Cencerrada comes from cencerro (or cowbell); cacerolada/cacerolazo comes from cacerola (or saucepan). Political pot-banging is called cacerolada/cacerolazo, whereas a traditional form of rough music – or charivari – is called cencerrada. The article traces the history of rough music in the twentieth century and the history of pot-banging.Kerry argues that the origins of political pot-banging can be traced to the ‘March of Empty Pots and Pans’ in 1971 in Chile. From Chile it spread to other parts of South America, and in 1983 pot-banging was appropriated in Spain as a practice of political protest.

Traditional charivari (cencerrada) was organised when a widow/widower was remarried or when there was a large age difference between the groom and the bride. It would usually last one day, and it was expected that the groom would pay a ‘fine’ to cover drinks. This seems to have been a common practice in the first half of twentieth-century Spain, but it started to decline in the 50’s and 60’s. By the 80’s it had died out.

The cencerrada survived the longest in rural communities in Spain, those that survived the ‘emptying of the rural space’ in the 50’s and 60’s (1 in 6 migrated internally or externally). But Kerry argues that in additional to the demographic challenges, attitudes towards gender may have also influenced the decline and eventual disappearance.

Political pot-banging (cacerolada) in Spain occurred in June 1983 to protest the closure of steel plant in Porto de Sagunto, including a wide action of strikes and demonstrations lasting for 500 days. The June 1983 action followed the Chilean Day of National Protest a month earlier against the policies of Augusto Pinochet. In December 1983, the Saguntinos also declared a day of general strike that resembled more the Chilean style of banging pots and pans whilst in their homes. And the Spanish protests were linked to anti- deindustrialisation and anti-drug activism and other causes and disputes.

Kerry further highlighted that not only are the two terms different but also the staging, sounds, and the purposes of cencerradas and caceroladas are different.
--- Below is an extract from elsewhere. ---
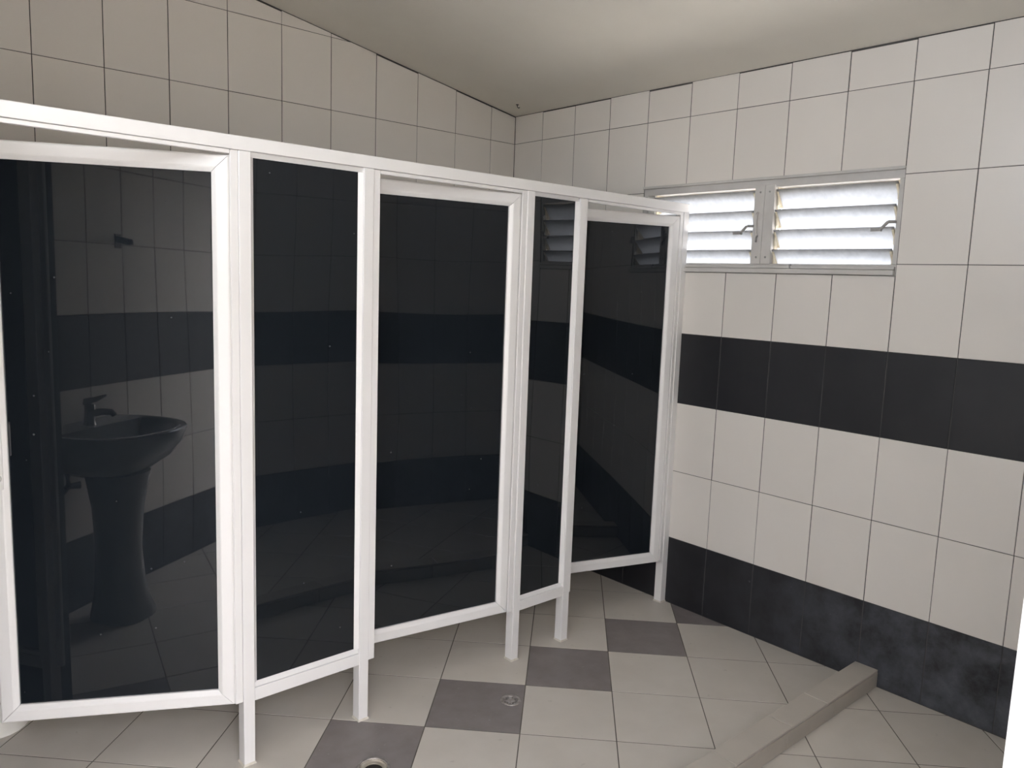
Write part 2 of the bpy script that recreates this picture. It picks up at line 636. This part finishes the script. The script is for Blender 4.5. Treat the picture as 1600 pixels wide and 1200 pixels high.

In the case of cencerradas, whose sound has been described as ‘devilish’, there is also vocalisation in addition to the sound-making with bells, whistles, guns, and fireworks. A cacerolada relies mainly on the usage of kitchen items as instruments; vocalisation is not as important and therefore the sounds are different.

Kerry posited another key difference between the two forms of practices – the gender dimension. Whereas the gendered authority of women is central to caceroladas, the cencerradas tend to be more involved in communal shaming and other actions that often target women sexuality.

Buchanan agreed with the argument of the article, particularly the importance of the differences that are drawn between the two practices. He further considered it refreshing to focus on political protest practices offered a different take on twentieth century Spanish history, thus departing from the more common focus on political ideologies and parties.

But he outlined the need to understand how the effectiveness of these protest practices can be gauged, and how these protests relate to more formal organised action. He argued that one cannot ignore the trade unions and political party activism in Spain, and it is thus important to understand how these protest practices fit within the protest movements in Spain.

Buchanan further argued that if the argument is that pot-banging is an import from 1971 Latin America, the question is why does it take the Spanish about 10 years to discover it? According to him, these issue could be related to the role of the Franco dictatorship in suppressing protests, and he suggested that examining how these forms of protests fit within Spanish twentieth century history could be a possible avenue for Kerry’s future research.

The discussion focused on the repertoires of protestation across Europe, semiotic aspects of the two practices, the local aspect of manifestation of the protest practices discussed, and the self-perception of the protest actors – that is whether they feel a connection to past protest movements who have been employing similar practices.